OPEC committee recommends oil deal extension

OPEC committee recommends oil deal extension

OPEC meeting
OPEC ministers attend the informal meeting of the Organisation of the Petroleum Exporting Countries (OPEC) on the eve of the 173rd OPEC Conference in Vienna. (JOE KLAMAR/AFP)

VIENNA: A joint committee of oil producers inside and outside OPEC has recommended that a deal curbing output be extended, Russia's energy minister said ahead of a key meeting in Vienna on Thursday.

"The (oil) market has not yet achieved complete stability and more action is needed beyond Apr 1. Everyone (in the committee) recommended an extension," Alexander Novak said in the Austrian capital.

"All the details will be discussed tomorrow (Thursday) ... But I am sure that the recommendations of the committee will be followed and that the result will be positive," Novak told reporters.
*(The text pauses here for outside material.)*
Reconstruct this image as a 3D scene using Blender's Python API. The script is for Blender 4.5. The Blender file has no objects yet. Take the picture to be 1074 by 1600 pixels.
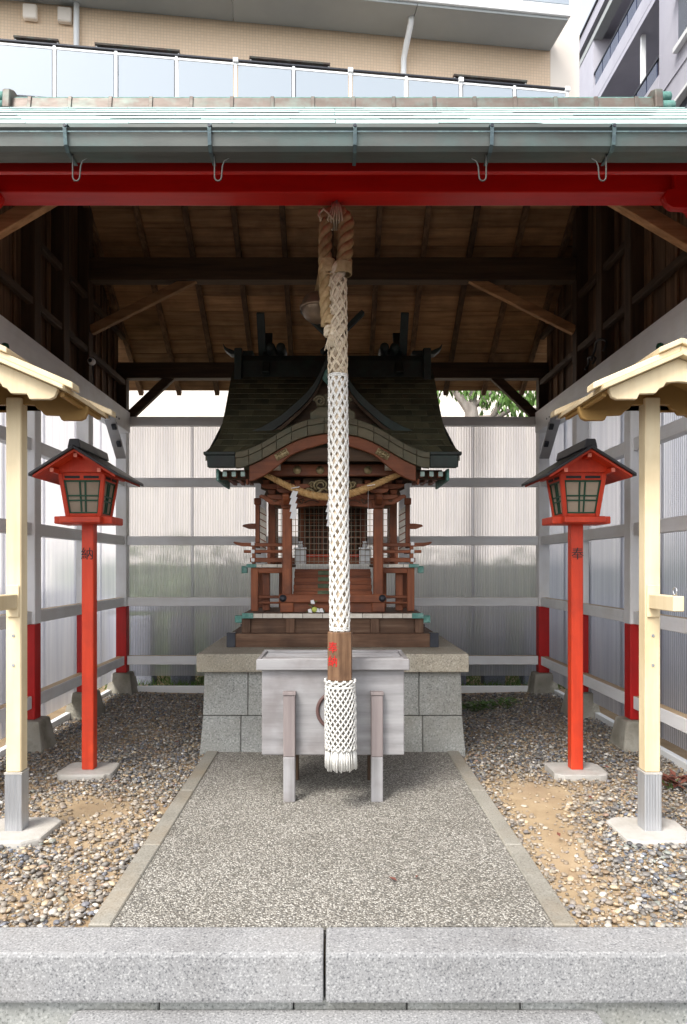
import bpy, bmesh, math, random
import numpy as np
from mathutils import Vector, Matrix
random.seed(7); rng = np.random.default_rng(7)
R = math.radians
S = bpy.context.scene
C = S.collection

# ------------------------------------------------------------------ camera, sky, sun, exposure
CAM_H = 1.08
cam = bpy.data.cameras.new('camera'); cam_o = bpy.data.objects.new('camera', cam); C.objects.link(cam_o)
cam_o.location = (0, 0, CAM_H); cam_o.rotation_euler = (R(90), 0, 0)
cam.sensor_fit = 'AUTO'; cam.sensor_width = 36; cam.lens = 24.75
cam.shift_x = 0.0106; cam.shift_y = 0.0531
cam.clip_start = 0.02; cam.clip_end = 3000
S.camera = cam_o
SUN = Vector((-0.36, -0.50, 0.79)).normalized()
w = bpy.data.worlds.new('World'); S.world = w; w.use_nodes = True
nt = w.node_tree; nt.nodes.clear()
sky = nt.nodes.new('ShaderNodeTexSky'); sky.sky_type = 'NISHITA'; sky.sun_disc = False
sky.sun_elevation = math.asin(SUN.z); sky.sun_rotation = math.atan2(SUN.x, SUN.y)
sky.air_density = 1.0; sky.dust_density = 2.0; sky.ozone_density = 1.0
hs = nt.nodes.new('ShaderNodeHueSaturation'); hs.inputs['Saturation'].default_value = 0.22
bg = nt.nodes.new('ShaderNodeBackground'); bg.inputs['Strength'].default_value = 0.15
wo = nt.nodes.new('ShaderNodeOutputWorld')
nt.links.new(sky.outputs[0], hs.inputs['Color']); nt.links.new(hs.outputs[0], bg.inputs[0]); nt.links.new(bg.outputs[0], wo.inputs[0])
sl = bpy.data.lights.new('sun', 'SUN'); sl.energy = 1.45; sl.angle = R(25); sl.color = (1, 0.95, 0.88)
so = bpy.data.objects.new('sun', sl); C.objects.link(so); so.location = (-5, -8, 12)
so.rotation_euler = SUN.to_track_quat('Z', 'Y').to_euler()
S.view_settings.view_transform = 'Standard'; S.view_settings.look = 'None'
S.view_settings.gamma = 1; S.view_settings.use_curve_mapping = False
S.view_settings.exposure = 1.56
S.render.engine = 'CYCLES'
S.cycles.max_bounces = 10; S.cycles.diffuse_bounces = 5; S.cycles.glossy_bounces = 3
S.cycles.transmission_bounces = 6; S.cycles.transparent_max_bounces = 12
S.cycles.caustics_reflective = False; S.cycles.caustics_refractive = False

# ------------------------------------------------------------------ mesh helpers
class MB:
    def __init__(s): s.v = []; s.f = []
    def add(s, vs, fs):
        k = len(s.v); s.v += [tuple(p) for p in vs]; s.f += [tuple(i + k for i in f) for f in fs]; return s
    def box(s, x0, x1, y0, y1, z0, z1):
        return s.add([(x0,y0,z0),(x1,y0,z0),(x1,y1,z0),(x0,y1,z0),(x0,y0,z1),(x1,y0,z1),(x1,y1,z1),(x0,y1,z1)],
                     [(0,3,2,1),(4,5,6,7),(0,1,5,4),(1,2,6,5),(2,3,7,6),(3,0,4,7)])
    def cbox(s, c, d, M=None):
        a, b, e = d[0]/2, d[1]/2, d[2]/2
        vs = [Vector(q) for q in [(-a,-b,-e),(a,-b,-e),(a,b,-e),(-a,b,-e),(-a,-b,e),(a,-b,e),(a,b,e),(-a,b,e)]]
        if M is not None: vs = [M @ q for q in vs]
        return s.add([q + Vector(c) for q in vs], [(0,3,2,1),(4,5,6,7),(0,1,5,4),(1,2,6,5),(2,3,7,6),(3,0,4,7)])
    def hexa(s, b, t):      # 4 bottom points, 4 top points
        return s.add(list(b) + list(t), [(0,3,2,1),(4,5,6,7),(0,1,5,4),(1,2,6,5),(2,3,7,6),(3,0,4,7)])
    def bar(s, p0, p1, wd, h, up=(0,0,1)):
        p0 = Vector(p0); p1 = Vector(p1); d = (p1-p0).normalized(); up = Vector(up)
        sd = d.cross(up).normalized(); u = sd.cross(d).normalized()
        a = sd*wd/2; b = u*h/2
        return s.hexa([p0-a-b, p0+a-b, p1+a-b, p1-a-b], [p0-a+b, p0+a+b, p1+a+b, p1-a+b])
    def prism(s, poly, a0, a1, ax='y'):   # polygon (u,z) extruded along y or x; for ax z polygon is (x,y)
        n = len(poly)
        def q(p, a): return (p[0], a, p[1]) if ax == 'y' else ((a, p[0], p[1]) if ax == 'x' else (p[0], p[1], a))
        vs = [q(p, a0) for p in poly] + [q(p, a1) for p in poly]
        return s.add(vs, [tuple(range(n)), tuple(range(2*n-1, n-1, -1))] + [(i, n+i, n+(i+1) % n, (i+1) % n) for i in range(n)])
    def tube(s, pts, r, n=8, caps=True, closed=False):
        pts = [Vector(p) for p in pts]; m = len(pts)
        rr = r if isinstance(r, (list, tuple)) else [r]*m
        nrm = None; vs = []
        for i, p in enumerate(pts):
            if closed: t = pts[(i+1) % m] - pts[i-1]
            else: t = pts[min(i+1, m-1)] - pts[max(i-1, 0)]
            t.normalize()
            if nrm is None:
                nrm = t.orthogonal().normalized()
            nrm = (nrm - t*nrm.dot(t)).normalized(); b = t.cross(nrm)
            for k in range(n):
                a = 2*math.pi*k/n; vs.append(p + (nrm*math.cos(a) + b*math.sin(a))*rr[i])
        fs = []
        for i in range(m if closed else m-1):
            j = (i+1) % m
            for k in range(n): fs.append((i*n+k, i*n+(k+1) % n, j*n+(k+1) % n, j*n+k))
        if caps and not closed: fs += [tuple(range(n-1, -1, -1)), tuple(range((m-1)*n, m*n))]
        return s.add(vs, fs)
    def lathe(s, prof, c=(0,0,0), n=20, ax='z'):
        vs = []; fs = []; m = len(prof)
        for r_, z in prof:
            for k in range(n):
                a = 2*math.pi*k/n; x, y = r_*math.cos(a), r_*math.sin(a)
                q = (x, y, z) if ax == 'z' else ((x, z, y) if ax == 'y' else (z, x, y))
                vs.append((q[0]+c[0], q[1]+c[1], q[2]+c[2]))
        for i in range(m-1):
            for k in range(n): fs.append((i*n+k, i*n+(k+1) % n, (i+1)*n+(k+1) % n, (i+1)*n+k))
        fs += [tuple(range(n-1, -1, -1)), tuple(range((m-1)*n, m*n))]
        return s.add(vs, fs)
    def mesh(s, name, off=(0,0,0), bev=0, smooth=False, seg=1):
        me = bpy.data.meshes.new(name)
        o = off
        me.from_pydata([(p[0]-o[0], p[1]-o[1], p[2]-o[2]) for p in s.v], [], s.f)
        bm = bmesh.new(); bm.from_mesh(me)
        bmesh.ops.recalc_face_normals(bm, faces=bm.faces)
        if bev > 0:
            es = [e for e in bm.edges if len(e.link_faces) == 2 and e.calc_face_angle(0) > 0.5]
            bmesh.ops.bevel(bm, geom=es, offset=bev, segments=seg, affect='EDGES', profile=0.6, clamp_overlap=True)
        bm.to_mesh(me); bm.free()
        if smooth:
            for p in me.polygons: p.use_smooth = True
        return me
    def build(s, name, m, parent=None, bev=0, smooth=False, seg=1, label=None):
        off = (0,0,0)
        if parent is not None:
            r_ = parent
            while r_.parent is not None: r_ = r_.parent
            off = r_.location
        me = s.mesh(name, off, bev, smooth, seg)
        me.materials.append(m)
        o = bpy.data.objects.new(name, me); C.objects.link(o)
        if parent is not None: o.parent = parent
        if label: o['label'] = label
        return o
def B(x0, x1, y0, y1, z0, z1): return MB().box(x0, x1, y0, y1, z0, z1)
def thing(name, label, cat, loc=(0,0,0), group=None):
    o = bpy.data.objects.new(name, None); C.objects.link(o); o.location = loc; o.empty_display_size = .1
    return tag(o, label, cat, group)
def tag(o, label=None, cat=None, group=None, kind=None):
    for k, v in (('label', label), ('category', cat), ('group', group), ('kind', kind)):
        if v: o[k] = v
    return o
def place(src, parent, loc, name=None):
    c = src.copy(); C.objects.link(c); c.parent = parent
    c.location = loc; return c
def copy_tree(o, parent=None):
    c = o.copy(); C.objects.link(c); c.parent = parent
    for ch in list(o.children): copy_tree(ch, c)
    return c
def interp(x, xs, ys): return float(np.interp(x, xs, ys))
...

The deal among 24 oil producing nations reducing output by 1.8 million barrels per day, aimed at reducing a global glut and lifting the price of oil, was struck a year ago and expires on Mar 31.

It was unclear however whether the committee, which includes big hitters Russia and Saudi Arabia, recommended an extension of six months, until Sep 30, 2018, or by nine months until the end of 2018.

The agreement was originally stuck a year ago after oil prices plummeted to a 13-year low of under US$30 a barrel in early 2016, blowing a hole in producer nations' finances.

Helped by improving economic conditions boosting demand, the accord has borne fruit, boosting oil prices to near two-year highs and reducing oil inventories to more normal levels.

Brent Crude has crept up to towards US$65 per barrel, while fellow benchmark West Texas Intermediate has been heading for US$60.

The danger however is that the higher the price, the more this will help shale oil producers in the United States, which are outside the agreement, ramp up production and take market share.

In addition, Russia is pressing for clarity on how and when to end the curbs, Bloomberg News reported, since its economic policy is more complex than that of OPEC members.